Movies and Film

Don’t Dream It’s Over – Saturn 3 (1980)


Kirk Douglas stars as a man whose best years are probably behind him, though at the moment he does not think so. He has a good job on a remote space station where he does not have to deal with the public and beside him he has a young, hot girlfriend in Farrah Fawcett. Life is good and in his mind, it could not get any better. The thing is, it could get worse and it does so when Harvey Keitel comes aboard, just as robotic as the robot he brought along with him and it is Keitel who cuts through the dream that Douglas has built around him, letting doubt, paranoia and fear enter Douglas’ mind. It is at this point that Douglas realizes that things may not be as good as he thinks they are, especially when it comes to the welfare of Fawcett and in the end, he only wants what is best for her.
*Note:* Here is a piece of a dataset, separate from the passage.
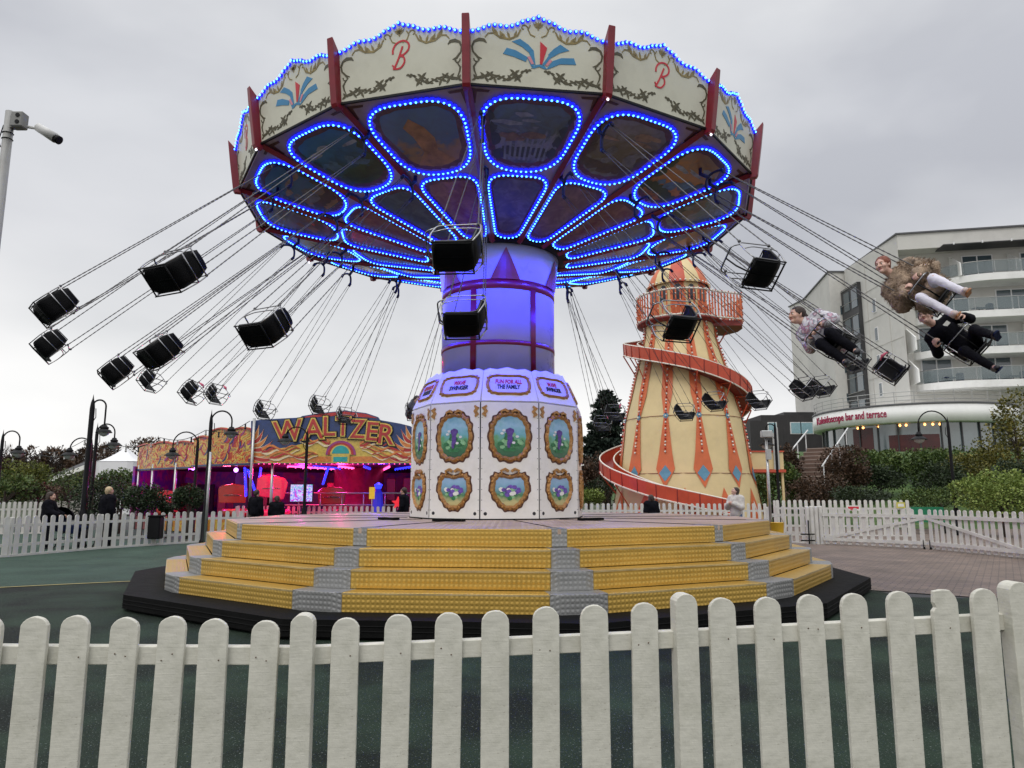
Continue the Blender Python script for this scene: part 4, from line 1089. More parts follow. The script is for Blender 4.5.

Rolling out of the 1970’s and into the 1980’s is Saturn 3, a science-fiction film that has the same look and feel as many of those that would be released during that decade like Logan’s Run or Zardoz to name just a couple. The movie looks big and it feels big, with sets that are seemingly huge not to mention taking place in the vastness of space. Despite its epic feel, the movie was by no means as large as the setting and more of a character piece, focusing upon Douglas, Fawcett and Keitel and the relationship between the three after the latter enters the picture. Douglas especially takes much of the focus, not simply because he was the lead of the film, but due to the fact that any of the perceived failings that are pointed out by Keitel are in fact the fault of Douglas no matter the motives behind Keitel’s comments. It sets up a bit of a love triangle between the three characters, though any perceived romantic feelings on Keitel’s part are not reciprocated from Fawcett.
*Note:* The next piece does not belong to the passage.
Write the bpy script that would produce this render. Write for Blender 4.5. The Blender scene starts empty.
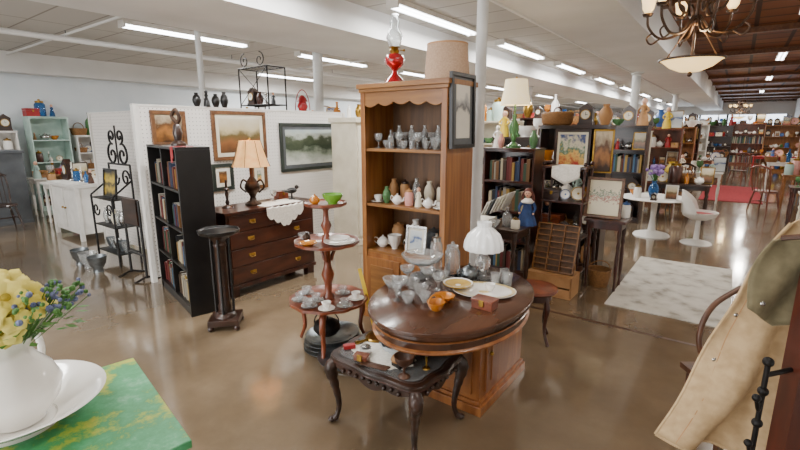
import bpy,bmesh,math,random
from math import sin,cos,pi,radians
from mathutils import Vector,Matrix
random.seed(7)
COL=bpy.context.scene.collection
TH=radians(36.5); ca,sa=cos(TH),sin(TH)
def W(a,b): return (ca*a+sa*b,-sa*a+ca*b)
RZ=-TH; RA=RZ+pi/2; RL=RZ-pi/2
def hx(h):
    h=h.lstrip('#'); o=[]
    for i in (0,2,4):
        c=int(h[i:i+2],16)/255; o.append(c/12.92 if c<=.04045 else ((c+.055)/1.055)**2.4)
    return (o[0],o[1],o[2],1)
def base(name):
    m=bpy.data.materials.new(name); m.use_nodes=True
    nt=m.node_tree; return m,nt,nt.nodes['Principled BSDF']
def pm(name,c1,c2=None,scale=6,rough=.5,metal=0,stretch=(1,1,1),bump=0,trans=0,em=None,es=0,coat=0,lo=.35,hi=.65,c3=None):
    m,nt,P=base(name); N=nt.nodes; L=nt.links
    P.inputs['Roughness'].default_value=rough; P.inputs['Metallic'].default_value=metal
    P.inputs['Transmission Weight'].default_value=trans; P.inputs['Coat Weight'].default_value=coat
    P.inputs['Coat Roughness'].default_value=.12
    if em: P.inputs['Emission Color'].default_value=hx(em); P.inputs['Emission Strength'].default_value=es
    c2=c2 or c1
    tc=N.new('ShaderNodeTexCoord'); mp=N.new('ShaderNodeMapping'); mp.inputs['Scale'].default_value=stretch
    nz=N.new('ShaderNodeTexNoise'); nz.inputs['Scale'].default_value=scale; nz.inputs['Detail'].default_value=5
    cr=N.new('ShaderNodeValToRGB'); cr.color_ramp.elements[0].position=lo; cr.color_ramp.elements[1].position=hi
    cr.color_ramp.elements[0].color=hx(c1); cr.color_ramp.elements[1].color=hx(c2)
    if c3: e=cr.color_ramp.elements.new((lo+hi)/2); e.color=hx(c3)
    L.new(tc.outputs['Object'],mp.inputs[0]); L.new(mp.outputs[0],nz.inputs['Vector'])
    L.new(nz.outputs['Fac'],cr.inputs[0]); L.new(cr.outputs[0],P.inputs['Base Color'])
    if bump:
        bp=N.new('ShaderNodeBump'); bp.inputs['Strength'].default_value=bump; bp.inputs['Distance'].default_value=.01
        L.new(nz.outputs['Fac'],bp.inputs['Height']); L.new(bp.outputs[0],P.inputs['Normal'])
    return m
def gridmat(name,c,line,sx,sy,mort=.02,rough=.8,metal=0,bump=.0,c2=None,off=0,spec=.5):
    m,nt,P=base(name); N=nt.nodes; L=nt.links
    P.inputs['Roughness'].default_value=rough; P.inputs['Metallic'].default_value=metal; P.inputs['Specular IOR Level'].default_value=spec
    tc=N.new('ShaderNodeTexCoord'); br=N.new('ShaderNodeTexBrick'); br.offset=off
    br.inputs['Color1'].default_value=hx(c); br.inputs['Color2'].default_value=hx(c2 or c); br.inputs['Mortar'].default_value=hx(line)
    br.inputs['Scale'].default_value=1; br.inputs['Brick Width'].default_value=sx; br.inputs['Row Height'].default_value=sy
    br.inputs['Mortar Size'].default_value=mort
    L.new(tc.outputs['Object'],br.inputs['Vector']); L.new(br.outputs['Color'],P.inputs['Base Color'])
    if bump:
        bp=N.new('ShaderNodeBump'); bp.inputs['Strength'].default_value=bump
        L.new(br.outputs['Fac'],bp.inputs['Height']); L.new(bp.outputs[0],P.inputs['Normal'])
    return m
def pegmat():
    m,nt,P=base('pegboard_white'); N=nt.nodes; L=nt.links; P.inputs['Roughness'].default_value=.6
    tc=N.new('ShaderNodeTexCoord'); v=N.new('ShaderNodeVectorMath'); v.operation='SCALE'; v.inputs['Scale'].default_value=22
    f=N.new('ShaderNodeVectorMath'); f.operation='FRACTION'; s=N.new('ShaderNodeVectorMath'); s.operation='SUBTRACT'; s.inputs[1].default_value=(.5,.5,.5)
    mu=N.new('ShaderNodeVectorMath'); mu.operation='MULTIPLY'; mu.inputs[1].default_value=(1,0,1)
    ln=N.new('ShaderNodeVectorMath'); ln.operation='LENGTH'; lt=N.new('ShaderNodeMath'); lt.operation='LESS_THAN'; lt.inputs[1].default_value=.13
    mx=N.new('ShaderNodeMix'); mx.data_type='RGBA'; mx.inputs[6].default_value=hx('ece8e2'); mx.inputs[7].default_value=hx('98928a')
    L.new(tc.outputs['Object'],v.inputs[0]); L.new(v.outputs[0],f.inputs[0]); L.new(f.outputs[0],s.inputs[0]); L.new(s.outputs[0],mu.inputs[0])
    L.new(mu.outputs[0],ln.inputs[0]); L.new(ln.outputs['Value'],lt.inputs[0]); L.new(lt.outputs[0],mx.inputs[0]); L.new(mx.outputs[2],P.inputs['Base Color'])
    return m
def artmat(name,stops,ns=5,amt=.35):
    m,nt,P=base(name); N=nt.nodes; L=nt.links; P.inputs['Roughness'].default_value=.3
    tc=N.new('ShaderNodeTexCoord'); sp=N.new('ShaderNodeSeparateXYZ'); nz=N.new('ShaderNodeTexNoise'); nz.inputs['Scale'].default_value=ns; nz.inputs['Detail'].default_value=6
    ma=N.new('ShaderNodeMath'); ma.operation='MULTIPLY_ADD'; ma.inputs[1].default_value=amt
    su=N.new('ShaderNodeMath'); su.operation='SUBTRACT'; su.inputs[1].default_value=amt/2
    cr=N.new('ShaderNodeValToRGB'); els=cr.color_ramp.elements
    els[0].position=stops[0][0]; els[0].color=hx(stops[0][1]); els[1].position=stops[-1][0]; els[1].color=hx(stops[-1][1])
    for p,c in stops[1:-1]: e=els.new(p); e.color=hx(c)
    L.new(tc.outputs['Generated'],sp.inputs[0]); L.new(tc.outputs['Generated'],nz.inputs['Vector'])
    L.new(nz.outputs['Fac'],ma.inputs[0]); L.new(sp.outputs[2],ma.inputs[2]); L.new(ma.outputs[0],su.inputs[0]); L.new(su.outputs[0],cr.inputs[0])
    L.new(cr.outputs[0],P.inputs['Base Color']); return m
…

Some might think that this movie is simply about a giant robot run amok and while it does do just that, it plays off of Kirk and the rest of the characters, bringing out both the best and worst they have to offer until that final, climactic scene. The robot does lend some very evident elements of horror to the picture, not only through its design, but its actions. It is quite frightening in its uniqueness, what with it having no head and what it does as it gains its sentience is probably even more so than anything else. There is nothing quite so scary as the creations of man rising up and overthrowing their masters in what can only be called a nightmare and if the producers of this film had gone this direction, it would have definitely turned into something quite different. As it is, the picture still turned out quite well and features enough action to keep things lively as it moves along.

As far as the casting goes, some might disagree with the choices of Fawcett and Douglas, especially the latter as he was a tad older than his co-stars, but that played directly into the storyline which made it relevant. The film was all about Douglas and his age, his inability to please Fawcett and move on with the times and the latest technology. Keitel makes for a great villain and Fawcett is decent as the love interest, if a little too flighty at times though whether that was Fawcett herself or the script, matters little as they worked well together and sold the material the way it needed to be.

Featuring everything that one could possibly want in a science-fiction film, Saturn 3 is not exactly regarded as a classic of the genre, but it is a good movie that does not disappoint.